Sunday, 15 February 2015

Article - Education in Spiritual values through Bharatanatyam: Part V Tanjore Quartet margam: A journey in space and time with the Divine Spirit - Chandra Anand

As explained by Balasaraswati, Bharatanatyam is an artistic yoga, a means to reveal the spiritual through the corporeal and the Tanjore Quartet margam is the space created to divulge the knowledge about the spiritual self. To elucidate this sequentially:
Alarippu corresponds to Vedanta philosophy.  “The Vedanta philosophy, in one or another of its forms is closely bound up with the religion (bhakti tradition) of India…The Vedanta Sutra deals with Vedanta or the final aim of the Veda. It is also called the Brahma Sutra, since it deals with the doctrine of Brahman. The Self (Atman) is existence, knowledge and bliss…Atman is the same as Brahman; the essence of the subject, the deepest part of our being is one with the essence of the world. ”


Put in a Nutshell 
“Spirituality in Hindu philosophy …defines spiritual practice as one’s journey towards moksha, awareness of self, the discovery of higher truths, true nature of reality, and a consciousness that is liberated and content.”[16] The Tanjore Quartet margam imparts this knowledge through its structure or lineup of items. It makes an effort to understand life and reality, which is the function of natya, by analyzing human emotions in its innumerable tones through abhinaya. It has made a judicious use of rhythm, movement and feelings and thoughts for the expression of the inner self or the embodied being. It puts forward at the outset the truth of the human life (allaripu), then the zenith that a human being has the possibilities to reach (varnam) and then the realities of life (padams and javalis) and ends expressing the hope to attain or regain the epitome of life (shloka). It explains Hindu philosophy through bhakti marg by which the common man can contemplate on God - the Supreme Truth, goodness and beauty of which perfect happiness essentially consists easily.

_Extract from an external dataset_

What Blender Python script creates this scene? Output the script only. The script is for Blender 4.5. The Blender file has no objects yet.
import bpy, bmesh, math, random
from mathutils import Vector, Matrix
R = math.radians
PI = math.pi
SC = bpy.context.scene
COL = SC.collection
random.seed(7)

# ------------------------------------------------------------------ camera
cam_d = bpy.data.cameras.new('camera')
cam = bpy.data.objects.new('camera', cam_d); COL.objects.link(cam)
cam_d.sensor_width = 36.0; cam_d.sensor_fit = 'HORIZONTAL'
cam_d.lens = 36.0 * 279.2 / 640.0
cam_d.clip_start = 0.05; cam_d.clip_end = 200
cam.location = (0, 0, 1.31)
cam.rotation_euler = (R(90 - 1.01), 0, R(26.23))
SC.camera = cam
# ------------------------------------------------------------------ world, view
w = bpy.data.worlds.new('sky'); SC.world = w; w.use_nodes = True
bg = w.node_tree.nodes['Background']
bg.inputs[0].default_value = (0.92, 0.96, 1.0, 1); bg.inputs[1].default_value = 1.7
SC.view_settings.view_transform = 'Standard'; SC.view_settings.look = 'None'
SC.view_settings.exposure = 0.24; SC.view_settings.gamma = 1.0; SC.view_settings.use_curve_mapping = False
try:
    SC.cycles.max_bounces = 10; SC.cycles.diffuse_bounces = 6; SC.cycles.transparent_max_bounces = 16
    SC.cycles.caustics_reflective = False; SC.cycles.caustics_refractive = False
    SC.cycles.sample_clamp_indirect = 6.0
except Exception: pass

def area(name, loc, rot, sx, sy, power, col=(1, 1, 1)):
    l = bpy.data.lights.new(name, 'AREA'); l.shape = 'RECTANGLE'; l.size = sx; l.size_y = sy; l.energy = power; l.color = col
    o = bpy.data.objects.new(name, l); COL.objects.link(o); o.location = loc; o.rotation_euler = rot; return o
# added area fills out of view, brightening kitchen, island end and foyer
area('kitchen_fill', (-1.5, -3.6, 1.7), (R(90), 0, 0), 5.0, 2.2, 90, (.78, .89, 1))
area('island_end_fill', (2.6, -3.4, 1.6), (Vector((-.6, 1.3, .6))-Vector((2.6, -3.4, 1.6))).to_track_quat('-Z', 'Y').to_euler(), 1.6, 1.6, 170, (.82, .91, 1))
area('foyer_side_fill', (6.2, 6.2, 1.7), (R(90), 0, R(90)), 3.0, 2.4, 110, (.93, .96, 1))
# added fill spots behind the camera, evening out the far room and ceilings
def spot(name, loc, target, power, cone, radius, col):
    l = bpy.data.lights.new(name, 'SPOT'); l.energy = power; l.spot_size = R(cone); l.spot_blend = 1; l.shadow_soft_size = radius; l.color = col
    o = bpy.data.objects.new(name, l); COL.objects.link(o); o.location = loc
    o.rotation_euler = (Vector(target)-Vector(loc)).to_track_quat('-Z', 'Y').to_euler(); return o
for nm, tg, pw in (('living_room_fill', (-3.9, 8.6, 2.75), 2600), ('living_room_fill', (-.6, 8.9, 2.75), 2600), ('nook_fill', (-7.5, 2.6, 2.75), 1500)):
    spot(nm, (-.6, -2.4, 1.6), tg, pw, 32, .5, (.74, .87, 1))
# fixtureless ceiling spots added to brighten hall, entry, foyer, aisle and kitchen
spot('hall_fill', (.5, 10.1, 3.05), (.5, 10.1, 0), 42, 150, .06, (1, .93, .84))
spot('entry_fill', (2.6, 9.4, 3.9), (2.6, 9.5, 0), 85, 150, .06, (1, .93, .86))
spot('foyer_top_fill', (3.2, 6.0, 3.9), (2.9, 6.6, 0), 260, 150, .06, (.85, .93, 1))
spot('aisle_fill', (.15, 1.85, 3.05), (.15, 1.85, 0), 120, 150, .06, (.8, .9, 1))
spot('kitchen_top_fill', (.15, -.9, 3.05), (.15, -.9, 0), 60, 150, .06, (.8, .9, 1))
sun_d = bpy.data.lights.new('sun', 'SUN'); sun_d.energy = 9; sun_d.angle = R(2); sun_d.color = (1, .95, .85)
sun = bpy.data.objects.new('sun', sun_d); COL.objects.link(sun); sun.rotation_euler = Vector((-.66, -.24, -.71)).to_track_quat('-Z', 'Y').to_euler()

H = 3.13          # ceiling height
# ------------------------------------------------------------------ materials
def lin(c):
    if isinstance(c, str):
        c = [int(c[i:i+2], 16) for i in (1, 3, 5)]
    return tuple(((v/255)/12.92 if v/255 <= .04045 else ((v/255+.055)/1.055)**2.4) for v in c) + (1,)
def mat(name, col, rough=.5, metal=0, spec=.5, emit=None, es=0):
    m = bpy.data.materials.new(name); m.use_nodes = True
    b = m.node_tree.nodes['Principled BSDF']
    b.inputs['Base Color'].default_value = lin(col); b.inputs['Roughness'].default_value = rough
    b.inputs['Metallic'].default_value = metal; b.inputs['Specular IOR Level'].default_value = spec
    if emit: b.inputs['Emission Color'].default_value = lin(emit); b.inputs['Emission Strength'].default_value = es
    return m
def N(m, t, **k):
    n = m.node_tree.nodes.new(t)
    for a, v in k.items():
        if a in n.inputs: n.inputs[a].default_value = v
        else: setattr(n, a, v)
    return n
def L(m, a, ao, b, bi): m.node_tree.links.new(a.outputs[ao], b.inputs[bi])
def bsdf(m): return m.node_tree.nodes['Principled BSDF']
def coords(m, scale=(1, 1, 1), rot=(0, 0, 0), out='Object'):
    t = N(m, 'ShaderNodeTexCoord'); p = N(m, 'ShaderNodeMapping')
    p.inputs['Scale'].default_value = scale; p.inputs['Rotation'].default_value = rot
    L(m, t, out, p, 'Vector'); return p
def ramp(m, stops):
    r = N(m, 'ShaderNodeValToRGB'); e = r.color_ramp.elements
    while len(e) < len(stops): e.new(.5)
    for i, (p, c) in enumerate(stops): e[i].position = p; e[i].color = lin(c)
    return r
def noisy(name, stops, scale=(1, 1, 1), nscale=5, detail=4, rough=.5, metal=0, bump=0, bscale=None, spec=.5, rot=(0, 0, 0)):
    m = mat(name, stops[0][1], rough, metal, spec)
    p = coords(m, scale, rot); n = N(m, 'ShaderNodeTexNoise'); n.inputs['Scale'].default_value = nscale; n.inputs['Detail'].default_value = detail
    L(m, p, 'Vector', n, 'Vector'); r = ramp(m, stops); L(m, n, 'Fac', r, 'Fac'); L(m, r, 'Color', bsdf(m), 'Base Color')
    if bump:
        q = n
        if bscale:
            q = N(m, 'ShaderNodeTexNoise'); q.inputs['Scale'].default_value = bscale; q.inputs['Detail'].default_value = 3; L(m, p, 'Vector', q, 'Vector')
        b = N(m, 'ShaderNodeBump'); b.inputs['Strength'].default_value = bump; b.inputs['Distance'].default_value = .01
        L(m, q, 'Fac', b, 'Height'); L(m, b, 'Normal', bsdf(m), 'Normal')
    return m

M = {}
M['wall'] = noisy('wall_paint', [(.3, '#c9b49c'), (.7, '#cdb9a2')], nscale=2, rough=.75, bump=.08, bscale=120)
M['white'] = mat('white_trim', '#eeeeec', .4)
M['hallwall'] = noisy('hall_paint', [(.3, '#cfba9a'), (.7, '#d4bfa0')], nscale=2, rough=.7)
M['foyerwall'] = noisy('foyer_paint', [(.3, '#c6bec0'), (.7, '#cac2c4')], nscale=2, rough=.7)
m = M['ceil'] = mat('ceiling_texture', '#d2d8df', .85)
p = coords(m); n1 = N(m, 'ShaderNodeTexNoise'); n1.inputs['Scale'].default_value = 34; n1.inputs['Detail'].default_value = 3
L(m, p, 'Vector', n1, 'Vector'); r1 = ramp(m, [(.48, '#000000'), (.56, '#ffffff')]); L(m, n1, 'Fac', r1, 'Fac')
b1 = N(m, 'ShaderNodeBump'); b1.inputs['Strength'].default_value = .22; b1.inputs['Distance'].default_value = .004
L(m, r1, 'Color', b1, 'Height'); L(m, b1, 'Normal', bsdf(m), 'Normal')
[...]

Tanjore Quartet margam educates and elevates society by giving the spectator a foretaste of moksha, the ultimate spiritual experience through rasa - experience. This elevating experience perhaps can be credited for the increase in viewership for Bharatanatyam; for encouraging the spectators to view the art for the charm and magic that envelops them after a presentation; and stimulating them to take keen interest in the presentation.